John Stevens (New Jersey)

New Jersey Colonial currency (1776) signed by Stevens (bottom).

John Stevens, Jr., the son of John Stevens, Sr. and his wife Ann Campbell, was born either in 1715 in Perth Amboy, New Jersey or on October 21, 1716 in New York City when his mother was visiting there.

With his brother Richard, he owned mercantile vessels and commanded them on voyages to Madeira and the Caribbean between 1739 and 1743. He then settled in Perth Amboy, where he was a vestryman at St. Peter's Church from 1749 to 1752. He was a large landowner in the New Jersey counties of Hunterdon, Union, and Somerset, and he owned a copper mine at Rocky Hill that was later abandoned.[1]

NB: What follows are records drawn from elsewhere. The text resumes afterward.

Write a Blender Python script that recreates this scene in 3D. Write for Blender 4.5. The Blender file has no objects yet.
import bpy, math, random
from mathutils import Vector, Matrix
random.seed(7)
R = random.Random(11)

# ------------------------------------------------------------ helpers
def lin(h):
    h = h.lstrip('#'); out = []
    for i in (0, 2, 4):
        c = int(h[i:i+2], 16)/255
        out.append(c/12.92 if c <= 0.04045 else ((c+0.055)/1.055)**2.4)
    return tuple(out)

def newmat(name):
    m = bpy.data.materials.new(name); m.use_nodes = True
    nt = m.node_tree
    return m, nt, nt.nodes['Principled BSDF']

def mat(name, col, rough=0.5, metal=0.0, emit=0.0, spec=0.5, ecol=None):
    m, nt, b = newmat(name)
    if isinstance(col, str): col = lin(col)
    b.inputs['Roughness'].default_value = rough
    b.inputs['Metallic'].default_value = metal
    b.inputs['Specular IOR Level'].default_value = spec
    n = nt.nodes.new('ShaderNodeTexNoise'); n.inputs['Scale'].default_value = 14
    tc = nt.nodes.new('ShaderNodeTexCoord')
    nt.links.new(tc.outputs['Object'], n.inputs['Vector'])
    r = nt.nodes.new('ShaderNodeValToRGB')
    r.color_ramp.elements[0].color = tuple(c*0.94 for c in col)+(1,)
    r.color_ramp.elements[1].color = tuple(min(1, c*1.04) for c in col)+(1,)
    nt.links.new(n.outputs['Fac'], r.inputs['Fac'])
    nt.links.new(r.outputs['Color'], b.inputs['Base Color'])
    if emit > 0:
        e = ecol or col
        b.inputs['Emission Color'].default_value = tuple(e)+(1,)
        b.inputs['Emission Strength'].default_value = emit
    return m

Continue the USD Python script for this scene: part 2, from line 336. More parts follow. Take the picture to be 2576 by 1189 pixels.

Stevens was a member of the New Jersey General Assembly in 1751. He served as paymaster of the 1st New Jersey Regiment (the "Jersey Blues") under Colonel Peter Schuyler (New Jersey) from 1756 to 1760. In 1758 he was appointed by the Assembly of New Jersey to serve as a commissioner to the state's Indian tribes. In 1762 he was named a member of the New Jersey Provincial Council, a position that he resigned in 1770.[1]

Stevens was a vocal opponent of the Stamp Act. When the act went into effect in 1765, he was one of a committee of four (with Robert Livingston, John Cruger, Jr., and Beverly Robinson) to prevent the issue of stamps in New York City. In 1770 he was appointed a commissioner, along with Walter Rutherfurd, to establish the partition line between New York and New Jersey.[1]

In 1776, after the Provincial Congress had become the New Jersey Legislature under the state's first Constitution, Stevens was elected Vice-President of Council of New Jersey, holding the office of chairman of the joint meetings of the legislature until 1782, representing Hunterdon County. He was a delegate to the Continental Congress in 1784. He was president of the convention of New Jersey when the state ratified the United States Constitution on December 18, 1787.[1]

He married Elizabeth Alexander, daughter of James Alexander, Surveyor General of New Jersey and New York and counsel for Peter Zenger, in 1748. They had two children:

His later years were spent with his son at Hoboken, where he died in May 1792. He was buried at the Frame Meeting House in Bethlehem Township, Hunterdon County, New Jersey.[2]